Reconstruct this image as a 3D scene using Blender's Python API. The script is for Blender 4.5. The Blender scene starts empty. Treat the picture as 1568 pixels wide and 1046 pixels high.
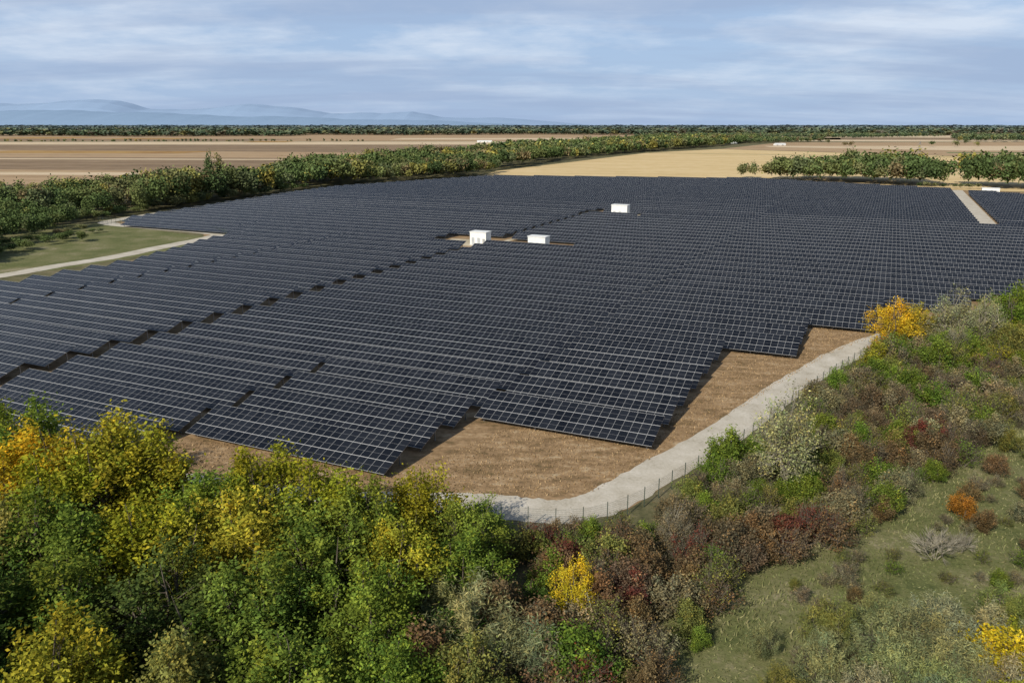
import bpy, math, numpy as np
from mathutils import Vector
R = math.radians
rng = np.random.default_rng(7)
scene = bpy.context.scene
COL = scene.collection

# ------------------------------------------------------------ materials
def new_mat(name):
    m = bpy.data.materials.new(name); m.use_nodes = True
    nt = m.node_tree
    for n in list(nt.nodes): nt.nodes.remove(n)
    return m, nt
def N(nt, t, **k):
    n = nt.nodes.new(t)
    for a, b in k.items(): setattr(n, a, b)
    return n
def L(nt, a, b): nt.links.new(a, b)
def out_principled(nt, rough=0.9, spec=0.2):
    o = N(nt, 'ShaderNodeOutputMaterial'); p = N(nt, 'ShaderNodeBsdfPrincipled')
    p.inputs['Roughness'].default_value = rough
    p.inputs['Specular IOR Level'].default_value = spec
    L(nt, p.outputs[0], o.inputs[0]); return p, o
def ramp(nt, fac, stops):
    r = N(nt, 'ShaderNodeValToRGB'); cr = r.color_ramp
    while len(cr.elements) < len(stops): cr.elements.new(0.5)
    for e, (p, c) in zip(cr.elements, stops):
        e.position = p; e.color = (*c, 1)
    L(nt, fac, r.inputs[0]); return r.outputs[0]
def mixc(nt, fac, a, b, blend='MIX'):
    m = N(nt, 'ShaderNodeMix', data_type='RGBA', blend_type=blend)
    for s, v in ((m.inputs[0], fac), (m.inputs[6], a), (m.inputs[7], b)):
        if hasattr(v, 'links'): L(nt, v, s)
        elif isinstance(v, tuple): s.default_value = (*v, 1)
        else: s.default_value = v
    return m.outputs[2]
def pos(nt, scale=(1, 1, 1), rot=0):
    g = N(nt, 'ShaderNodeNewGeometry'); mp = N(nt, 'ShaderNodeMapping')
    mp.inputs['Scale'].default_value = scale; mp.inputs['Rotation'].default_value = (0, 0, rot)
    L(nt, g.outputs['Position'], mp.inputs[0]); return mp.outputs[0]
def noise(nt, vec, scale, detail=5, rough=0.6):
    n = N(nt, 'ShaderNodeTexNoise'); n.inputs['Scale'].default_value = scale
    n.inputs['Detail'].default_value = detail; n.inputs['Roughness'].default_value = rough
    L(nt, vec, n.inputs['Vector']); return n.outputs[0]
def mathn(nt, op, a, b=0.0):
    m = N(nt, 'ShaderNodeMath', operation=op)
    for s, v in ((m.inputs[0], a), (m.inputs[1], b)):
        if hasattr(v, 'links'): L(nt, v, s)
        else: s.default_value = v
    return m.outputs[0]

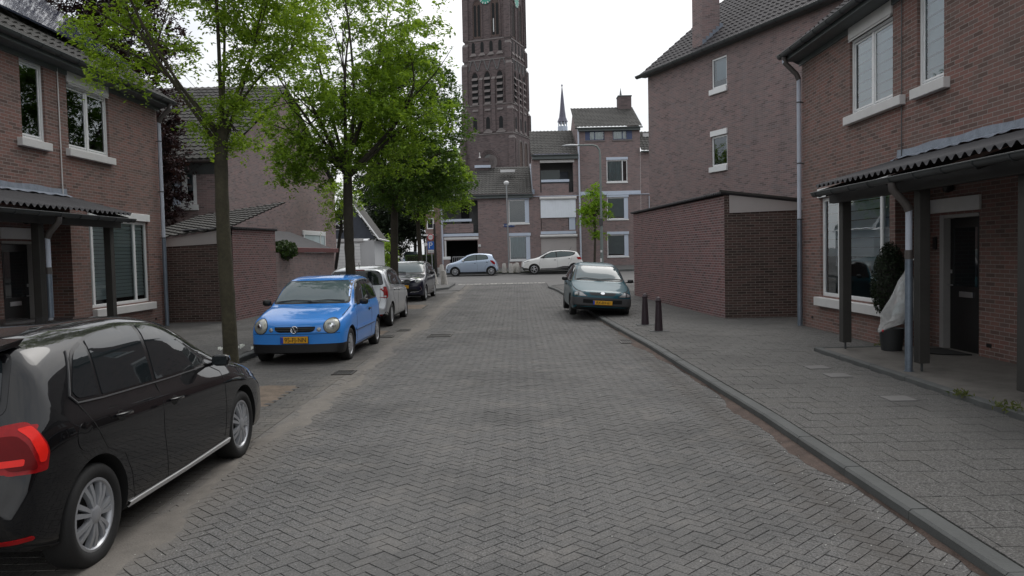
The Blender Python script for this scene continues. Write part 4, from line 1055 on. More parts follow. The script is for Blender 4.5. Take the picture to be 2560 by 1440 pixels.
for k, w in enumerate(ws_):
    bl = ('curtain', 'curtain', w[0]+.1, w[1]-.35) if k == 0 else ('roller', 'curtain', w[2]+.15)
    window(b3, FB, *w, d=-.05, fw=.06, sash=False, side_board=(.30 if k else 0), mull=((w[1]-.36,) if k == 0 else ()), blind=bl, sill=(w[0]-.03, w[1]+.03, w[2]-.10, w[2]-.01, .06, 'window_white'))
    trim(b3, (w[0]-.02, w[1]+.04, w[3]+.02, w[3]+(.42 if k == 1 else .22)), d=.06)
for k, w in enumerate(wt):
    window(b3, FB, *w, d=-.05, fw=.05, sash=False, mull=((w[0]+w[1])/2,) , blind=('curtain', 'window_white', w[0]+(.4 if k == 0 else .1), w[1]-(.1 if k == 0 else .45)), frame_mat='blue_board', sill=(w[0]-.03, w[1]+.03, w[2]-.12, w[2]-.01, .06, 'stone_trim'))
    q = MB(); a = (w[0], w[0]+.34) if k == 0 else (w[1]-.4, w[1]); q.bbox((a[0], YB-.0, w[2]), (a[1], YB+.04, w[3])); q.build('side_panel', M['blue_board'], b3)
a = bx(1544, 272, -4.2); c_ = bx(1576, 244, -4.2); q = MB(); q.box((a[0], YB+3.7, rd3-.9), (c_[0], YB+4.7, c_[1])); ck = q.build('chimney', M['brick_tower'], b3)
q = MB(); q.bbox((a[0]-.04, YB+3.66, c_[1]), (c_[0]+.04, YB+4.74, c_[1]+.1), None, .02); q.lathe([(.12, 0), (.08, .15), (0, .7)], 8, fr=lambda x, y, z: (a[0]+.25+x, YB+4.2+y, c_[1]+.1+z)); q.build('chimney_cap', M['fascia_grey'], ck)
# end part, mostly hidden
b4 = thing('apartment_house', (10.5, YB, zg), 'rightmost lower house of the closing row, half hidden by the tall brick block', 'building', group='brick apartment row across the junction')
zt4 = bx(1612, 379)[1]
mb = MB(); wall(mb, FB, x4+.004, x4+9, zg, zt4, []); mb.build('wall', M['brick_dull'], b4, recalc=False)
rd4 = bx(1612, 331, -3.2)[1]
mb = MB(); s_ = Vector((0, 3.6, rd4-zt4)); tiled_roof(mb, (x4-.0+.02, YB-.4, zt4+.05), (1, 0, 0), s_, 9, s_.length, tile=.27, row=.36, seg=4); mb.build('roof', M['roof_tile_old'], b4, recalc=False)
a = bx(1602, 338, -2.4); q = MB(); q.box((a[0]+.1, YB+2.1, a[1]-.25), (a[0]+1.2, YB+2.6, a[1]+.1)); q.build('skylight', M['sign_white'], b4)
mb = MB(); gutter(mb, frame((x4, YB, 0), (1, 0, 0)), 0, 9, zt4, .26, .08); mb.build('gutter', M['fascia_grey'], b4, smooth=50)
q = MB(); a = bx(1623, 490); q.tube([(a[0], YB-.1, a[1]), (a[0], YB-.1, a[1]-2.2)], .05, 6); q.build('downpipe', M['pipe_white'], b4)
trim(b3, (bx(1335, 0)[0]*0+x3+.01, x4-.0, bx(1520, 486)[1]-.0, bx(1520, 478)[1]), d=.055, name='band')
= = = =
## Directions
Determine how many lines of the data contain "from" and give nothing but that number.

## Output of the exercise
2